If you get MISMATCH, the most common causes are: a different cargo-cyclonedx patch version (the ~0.5 constraint allows 0.5.x patch drift — pin the exact same patch CI used, visible in the release workflow log), or a non-empty local Cargo.lock modification.

How CI generates and attaches it

The workflow lives at .github/workflows/sbom.yml. Summary:

Trigger	Behaviour
`release: { types: [published] }`	Generate SBOM, validate JSON, upload as workflow artifact, attach as release asset via `softprops/action-gh-release@v2`
`push` to `dev`	Generate SBOM, validate JSON, upload as workflow artifact only (no release attachment)
`workflow_dispatch`	Same as `dev` push — for manual verification of the workflow itself

The dev-push path exists so we catch SBOM-generation regressions (a malformed Cargo.toml, a cargo-cyclonedx bug surfaced by a new dependency) before a release tag is cut, not during the release. If sbom.yml is red on dev, the next release is blocked.

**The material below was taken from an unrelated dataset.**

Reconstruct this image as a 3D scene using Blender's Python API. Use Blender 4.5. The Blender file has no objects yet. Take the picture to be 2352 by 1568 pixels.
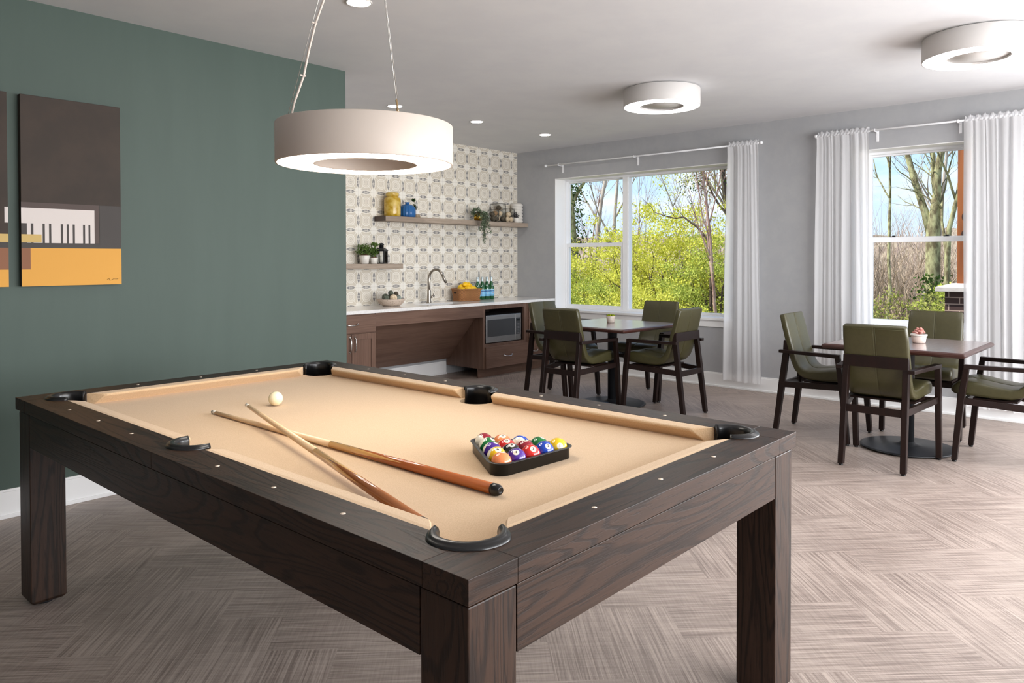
import bpy, bmesh, math, random
import numpy as np
from mathutils import Vector, Matrix, Euler

# ------------------------------------------------------------------ camera, world, sun, lights, exposure
S = bpy.context.scene
COL = S.collection
PI = math.pi
H = 1.36
yaw, pitch, roll, FPX, CV = 7.29647003e-01, 1.52519365e-02, 1.82398110e-03, 1715.733, 621.144
_F = Vector((math.cos(yaw)*math.cos(pitch), math.sin(yaw)*math.cos(pitch), -math.sin(pitch)))
_R0 = Vector((math.sin(yaw), -math.cos(yaw), 0)); _U0 = _R0.cross(_F)
_R = _R0*math.cos(roll) - _U0*math.sin(roll); _U = _R0*math.sin(roll) + _U0*math.cos(roll)
cam_d = bpy.data.cameras.new('camera'); cam = bpy.data.objects.new('camera', cam_d); COL.objects.link(cam)
cam.matrix_world = Matrix(((_R.x, _U.x, -_F.x, 0), (_R.y, _U.y, -_F.y, 0), (_R.z, _U.z, -_F.z, H), (0, 0, 0, 1)))
cam_d.sensor_width = 36; cam_d.lens = FPX/2352*36; cam_d.shift_y = (CV-784)/2352; cam_d.clip_start = .05; cam_d.clip_end = 300
S.camera = cam
S.view_settings.view_transform = 'Standard'; S.view_settings.look = 'None'
S.view_settings.exposure = 0.0; S.view_settings.gamma = 1; S.view_settings.use_curve_mapping = False
S.cycles.max_bounces = 8; S.cycles.diffuse_bounces = 5; S.cycles.transparent_max_bounces = 16
S.cycles.sample_clamp_indirect = 6; S.cycles.caustics_reflective = False; S.cycles.caustics_refractive = False

SKY = 1.3
W = bpy.data.worlds.new('sky'); S.world = W; W.use_nodes = True
wn = W.node_tree.nodes; wl = W.node_tree.links; wn.clear()
wo = wn.new('ShaderNodeOutputWorld'); wb = wn.new('ShaderNodeBackground'); wl.new(wb.outputs[0], wo.inputs[0])
tc = wn.new('ShaderNodeTexCoord'); sx = wn.new('ShaderNodeSeparateXYZ'); wl.new(tc.outputs['Generated'], sx.inputs[0])
gr = wn.new('ShaderNodeValToRGB'); wl.new(sx.outputs['Z'], gr.inputs[0])
e = gr.color_ramp.elements; e[0].position = 0.0; e[0].color = (.72, .80, .88, 1); e[1].position = .6; e[1].color = (.30, .52, .90, 1)
m_ = e.new(.10); m_.color = (.56, .77, .97, 1)
mp = wn.new('ShaderNodeMapping'); mp.inputs['Scale'].default_value = (1, 1, 3.2); wl.new(tc.outputs['Generated'], mp.inputs[0])
nz = wn.new('ShaderNodeTexNoise'); nz.inputs['Scale'].default_value = 5.5; nz.inputs['Detail'].default_value = 5; wl.new(mp.outputs[0], nz.inputs[0])
cr = wn.new('ShaderNodeValToRGB'); wl.new(nz.outputs[0], cr.inputs[0]); cr.color_ramp.elements[0].position = .47; cr.color_ramp.elements[1].position = .66
mx = wn.new('ShaderNodeMixRGB'); wl.new(cr.outputs[0], mx.inputs[0]); wl.new(gr.outputs[0], mx.inputs[1]); mx.inputs[2].default_value = (1, 1, 1, 1)
wl.new(mx.outputs[0], wb.inputs[0]); wb.inputs[1].default_value = SKY

def light(name, typ, loc, energy, color=(1, 1, 1), rot=None, target=None, **kw):
    d = bpy.data.lights.new(name, typ); o = bpy.data.objects.new(name, d); COL.objects.link(o)
    o.location = loc; d.energy = energy; d.color = color
    if target is not None: o.rotation_euler = (Vector(target)-Vector(loc)).to_track_quat('-Z', 'Y').to_euler()
    elif rot: o.rotation_euler = rot
    for k, v in kw.items(): setattr(d, k, v)
    return o
# sun outdoors, high over the roof from behind the camera: lights the trees, never enters the windows
light('sun', 'SUN', (0, 0, 9), 7.0, (1, .95, .86), target=(3.2, -4.2, 2.0), angle=.01)
# out-of-frame area lamps standing in for daylight; the rear one added as fill
light('daylight_window_side', 'AREA', (7.36, -1.3, 1.55), 225, (.97, .98, 1), target=(0, -1.3, 1.35), shape='RECTANGLE', size=2.3, size_y=1.65)
light('rear_fill_light', 'AREA', (3.5, -2.96, 1.5), 430, (.985, .99, 1), target=(3.5, 3, 1.25), shape='RECTANGLE', size=5.6, size_y=2.0)
L_PENDANT, L_FLUSH, L_DOWN = 17.0, 18.0, 95.0

# ------------------------------------------------------------------ helpers
def link(o): COL.objects.link(o); return o
class MB:
    def __init__(s): s.v = []; s.f = []; s.m = []; s.sm = []
    def add(s, vs, fs, mi=0, smooth=False, T=None):
        b = len(s.v)
        for p in vs:
            s.v.append(tuple(T @ Vector(p)) if T is not None else tuple(p))
        for f in fs: s.f.append([b+i for i in f]); s.m.append(mi); s.sm.append(smooth)
        return s
    def box(s, x0, x1, y0, y1, z0, z1, mi=0, T=None):
        vs = [(x0, y0, z0), (x1, y0, z0), (x1, y1, z0), (x0, y1, z0), (x0, y0, z1), (x1, y0, z1), (x1, y1, z1), (x0, y1, z1)]
        return s.add(vs, [(3, 2, 1, 0), (4, 5, 6, 7), (0, 1, 5, 4), (1, 2, 6, 5), (2, 3, 7, 6), (3, 0, 4, 7)], mi, False, T)
    def prism(s, poly, z0, z1, mi=0, T=None, smooth=False):
        n = len(poly)
        vs = [(x, y, z0) for x, y in poly] + [(x, y, z1) for x, y in poly]
        fs = [tuple(range(n-1, -1, -1)), tuple(range(n, 2*n))] + [(i, (i+1) % n, n+(i+1) % n, n+i) for i in range(n)]
        return s.add(vs, fs, mi, smooth, T)
    def loft(s, rings, closed=True, caps=True, mi=0, smooth=True, T=None):
        n = len(rings[0]); vs = [p for r in rings for p in r]; fs = []
        for k in range(len(rings)-1):
            for i in range(n if closed else n-1):
                j = (i+1) % n
                fs.append((k*n+i, k*n+j, (k+1)*n+j, (k+1)*n+i))
        if caps and closed:
            fs.append(tuple(range(n-1, -1, -1))); q = (len(rings)-1)*n; fs.append(tuple(range(q, q+n)))
        return s.add(vs, fs, mi, smooth, T)
    def lathe(s, prof, seg=24, mi=0, T=None, smooth=True, caps=True, a0=0, a1=2*PI):
        full = abs(a1-a0-2*PI) < 1e-6
        n = seg if full else seg+1
        rings = []
        for r, z in prof:
            rings.append([(r*math.cos(a0+(a1-a0)*i/seg), r*math.sin(a0+(a1-a0)*i/seg), z) for i in range(n)])
        return s.loft(rings, full, caps and full, mi, smooth, T)
    def tube(s, pts, rad, seg=8, mi=0, T=None, smooth=True, caps=True):
        pts = [Vector(p) for p in pts]; n = len(pts)
        if not hasattr(rad, '__len__'): rad = [rad]*n
        rings = []; up = None
        for i, p in enumerate(pts):
            d = (pts[min(i+1, n-1)]-pts[max(i-1, 0)]).normalized()
            if up is None: up = Vector((0, 0, 1)) if abs(d.z) < .9 else Vector((1, 0, 0))
            a = d.cross(up).normalized(); b = a.cross(d).normalized(); up = b
            rings.append([tuple(p+(a*math.cos(t)+b*math.sin(t))*rad[i]) for t in [2*PI*k/seg for k in range(seg)]])
        return s.loft(rings, True, caps, mi, smooth, T)
    def sphere(s, c, r, seg=16, rng=10, mi=0, sc=(1, 1, 1), T=None):
        rings = []
        prof = [(max(1e-4, math.sin(PI*k/rng)), -math.cos(PI*k/rng)) for k in range(rng+1)]
        for q, z in prof:
            rings.append([(c[0]+r*sc[0]*q*math.cos(2*PI*i/seg), c[1]+r*sc[1]*q*math.sin(2*PI*i/seg), c[2]+r*sc[2]*z) for i in range(seg)])
        return s.loft(rings, True, True, mi, True, T)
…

The workflow does not need GPU runners, the CUDA toolkit, or the nightly toolchain — cargo-cyclonedx operates on Cargo.lock and the crate metadata, not on compiled code. It runs on ubuntu-latest with stable Rust.

REPRODUCIBLE-BUILDS.md — the reproducibility recipe and the SLSA L3 status table; the SBOM is one half of the supply-chain story documented there.
PATH-TO-V1.md — the v1.0 milestone gate ("SBOM (CycloneDX) attached to every release artifact") this document satisfies.
SECURITY.md — CVE-disclosure process; an SBOM is what makes "is TensorWasm affected by RUSTSEC-XXXX-NNNN?" answerable without re-running cargo on every advisory.
CUDA-SETUP.md — the system-library piece the SBOM explicitly does not cover.
.github/workflows/sbom.yml — the generation workflow itself.
CycloneDX specification — upstream format reference.
cargo-cyclonedx — the tool we use; the README documents flags and output behaviour beyond what this doc covers.

Status: living document. The contract section is binding for v1.0+. If you find a release without an SBOM, that is a security-class bug — file an issue and the maintainers will treat it as a release regression.